French police suspect that people who put pigs' heads outside Paris mosques on Monday night were acting under orders from a foreign intelligence service, probably Russian.
The heads were found on Tuesday morning outside nine mosques in central Paris and surrounding suburbs, prompting a wave of outrage and condemnation.
But investigators have now said the two people involved drove a Serb-registered car, used a Croatian mobile telephone, and crossed into Belgium a few hours later.
The incident has striking similarities with other recent provocations – notably the daubing of Stars of David on Paris walls in October 2023, and the painting of red hands on the city's Holocaust memorial in May 2024.
Police identified a Moldovan connection in the first case, and in the second four Bulgarians are due to stand trial in October.
The prosecutor in the red hands affair said it appeared 'to be an attempt to destabilise France orchestrated by Russian intelligence'.
Russia and Iran have both been named by French intelligence as countries liable to provoke dissension in France through 'dirty tricks'.

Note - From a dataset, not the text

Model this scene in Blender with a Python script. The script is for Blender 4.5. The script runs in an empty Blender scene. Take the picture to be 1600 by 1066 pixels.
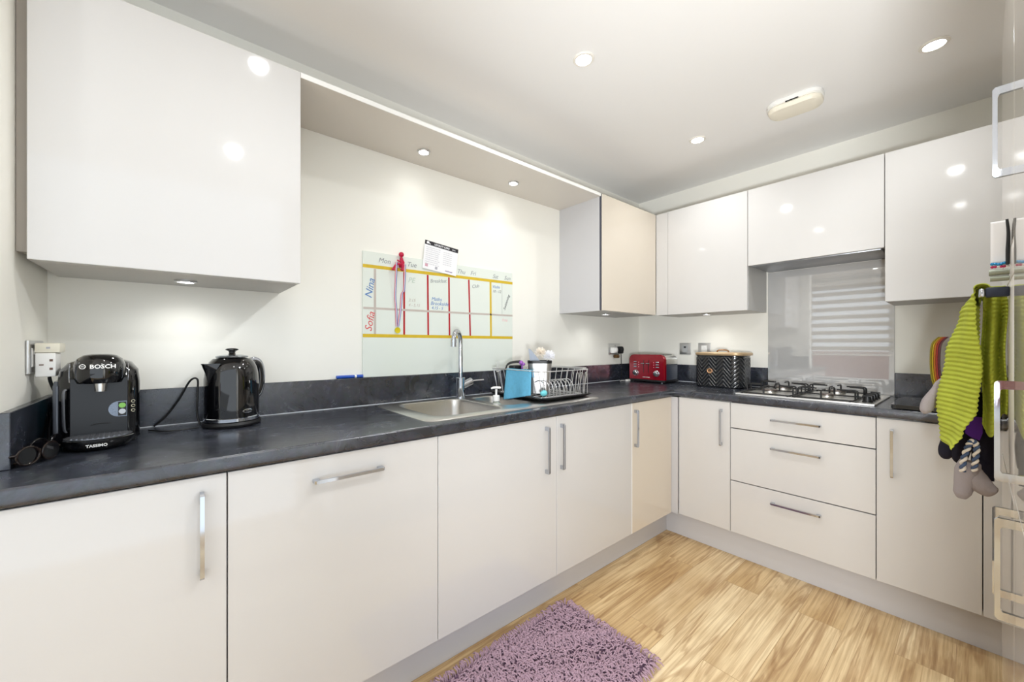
import bpy, bmesh, math, random
from mathutils import Vector, Matrix
random.seed(7)
PI = math.pi
scene = bpy.context.scene
COL = scene.collection

# ------------------------------------------------------------------ materials
MATS = {}
def srgb(r, g, b):
    f = lambda c: (c/255/12.92) if c/255 <= 0.04045 else ((c/255+0.055)/1.055)**2.4
    return (f(r), f(g), f(b), 1)
def mat(name, col, rough=0.5, metal=0.0, coat=0.0, spec=0.5, noise=None, bump=None, emit=None, trans=0.0, alpha=1.0, aniso=0.0, ior=1.45):
    """noise=(scale, amount[, stretch]) varies the colour; bump=(scale, strength[, stretch])"""
    if name in MATS: return MATS[name]
    m = bpy.data.materials.new(name); m.use_nodes = True
    nt = m.node_tree; N = nt.nodes; L = nt.links
    b = N['Principled BSDF']
    c = col if len(col) == 4 else srgb(*col)
    b.inputs['Base Color'].default_value = c
    b.inputs['Roughness'].default_value = rough
    b.inputs['Metallic'].default_value = metal
    b.inputs['Coat Weight'].default_value = coat
    b.inputs['Coat Roughness'].default_value = 0.03
    b.inputs['Specular IOR Level'].default_value = spec
    b.inputs['Transmission Weight'].default_value = trans
    b.inputs['Alpha'].default_value = alpha
    b.inputs['IOR'].default_value = ior
    if emit:
        b.inputs['Emission Color'].default_value = (*emit[0], 1); b.inputs['Emission Strength'].default_value = emit[1]
    tc = None
    def coords(stretch):
        nonlocal tc
        if tc is None: tc = N.new('ShaderNodeTexCoord')
        mp = N.new('ShaderNodeMapping'); mp.inputs['Scale'].default_value = stretch
        L.new(tc.outputs['Object'], mp.inputs['Vector']); return mp.outputs['Vector']
    if noise:
        n = N.new('ShaderNodeTexNoise'); n.inputs['Scale'].default_value = noise[0]; n.inputs['Detail'].default_value = 6
        L.new(coords(noise[2] if len(noise) > 2 else (1, 1, 1)), n.inputs['Vector'])
        mx = N.new('ShaderNodeMix'); mx.data_type = 'RGBA'
        a = noise[1]
        mx.inputs['A'].default_value = (c[0]*(1-a), c[1]*(1-a), c[2]*(1-a), 1)
        mx.inputs['B'].default_value = (min(1, c[0]*(1+a)), min(1, c[1]*(1+a)), min(1, c[2]*(1+a)), 1)
        L.new(n.outputs['Fac'], mx.inputs['Factor']); L.new(mx.outputs['Result'], b.inputs['Base Color'])
    if bump:
        n2 = N.new('ShaderNodeTexNoise'); n2.inputs['Scale'].default_value = bump[0]; n2.inputs['Detail'].default_value = 4
        L.new(coords(bump[2] if len(bump) > 2 else (1, 1, 1)), n2.inputs['Vector'])
        bp = N.new('ShaderNodeBump'); bp.inputs['Strength'].default_value = bump[1]; bp.inputs['Distance'].default_value = 0.002
        L.new(n2.outputs['Fac'], bp.inputs['Height']); L.new(bp.outputs['Normal'], b.inputs['Normal'])
    MATS[name] = m
    return m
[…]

Police investigating the latest affair told media that they were approached by a Normandy farmer who said he had sold about 10 pigs' heads to two men driving a Serbian-registered car.

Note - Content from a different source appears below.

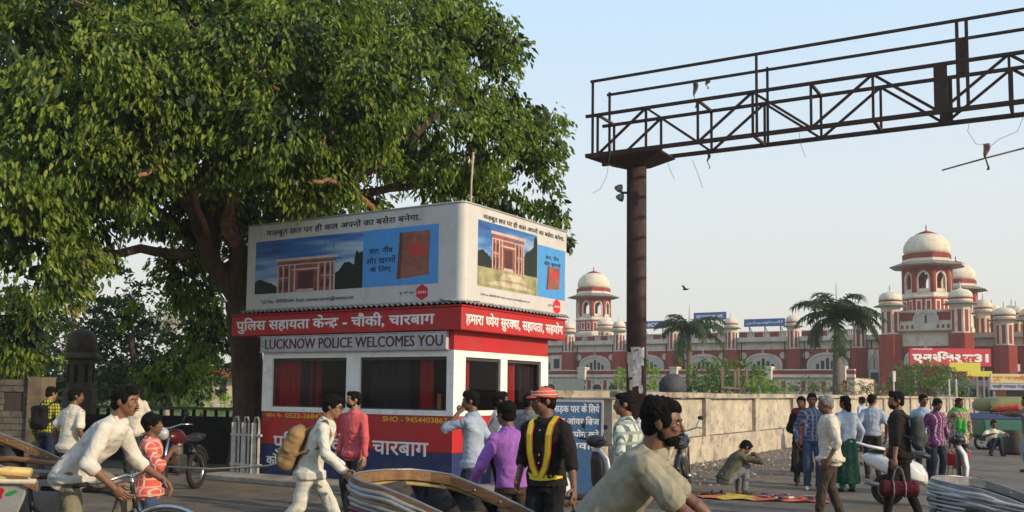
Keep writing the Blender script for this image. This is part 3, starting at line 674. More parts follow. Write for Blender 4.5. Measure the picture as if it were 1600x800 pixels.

The same car was seen in CCTV footage in the Oberkampf region of eastern Paris on Monday evening, and then again near some of the mosques.

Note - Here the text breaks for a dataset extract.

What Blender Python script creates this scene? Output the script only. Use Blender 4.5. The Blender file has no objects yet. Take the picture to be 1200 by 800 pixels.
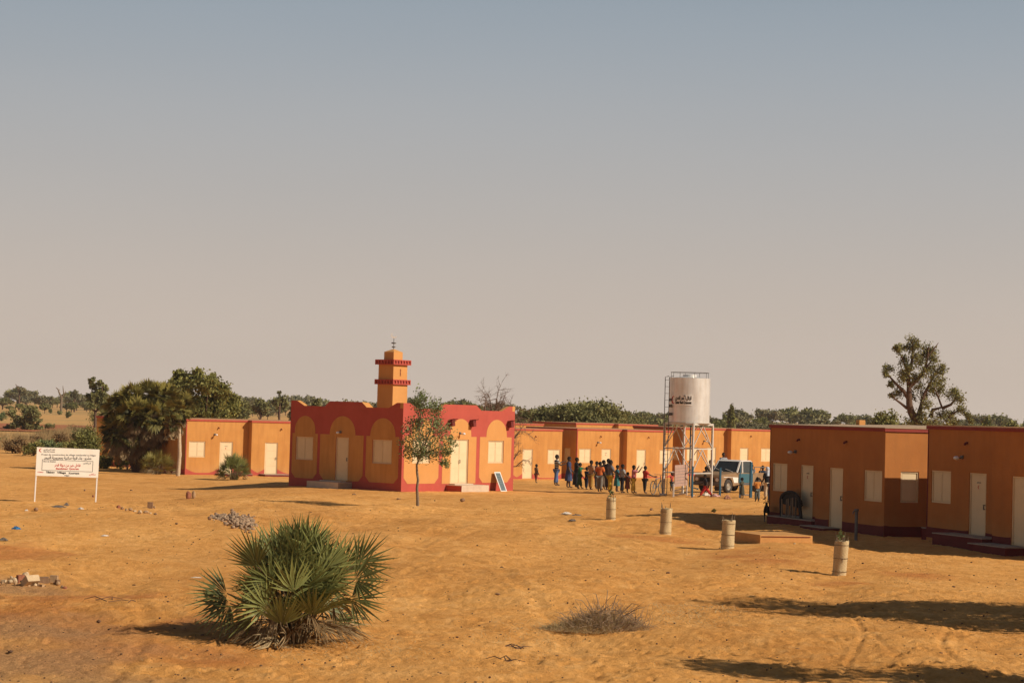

Police said tracing of the Croatian mobile phone showed the car crossing into Belgium early on Tuesday morning.
Video footage obtained by news channel BFMTV shows a man in a white T-shirt, cap and surgical mask placing a pig's head outside a mosque in the south-western suburb of Malakoff. He is seen taking a photograph before leaving, carrying a rucksack.
At roughly the same time, another person is seen doing the same at a mosque in the eastern suburb of Montreuil.
In the Stars of David affair, the perpetrators were also seen taking photographs of their work – an act interpreted as a way of proving they had done what they were paid to do, but also to form the basis of a subsequent social media campaign.
The same patterns of provocations have emerged in past incidents, suggesting a larger pattern of interference aimed at inciting conflict within France. French police are enhancing their efforts to combat such activities and maintain social cohesion.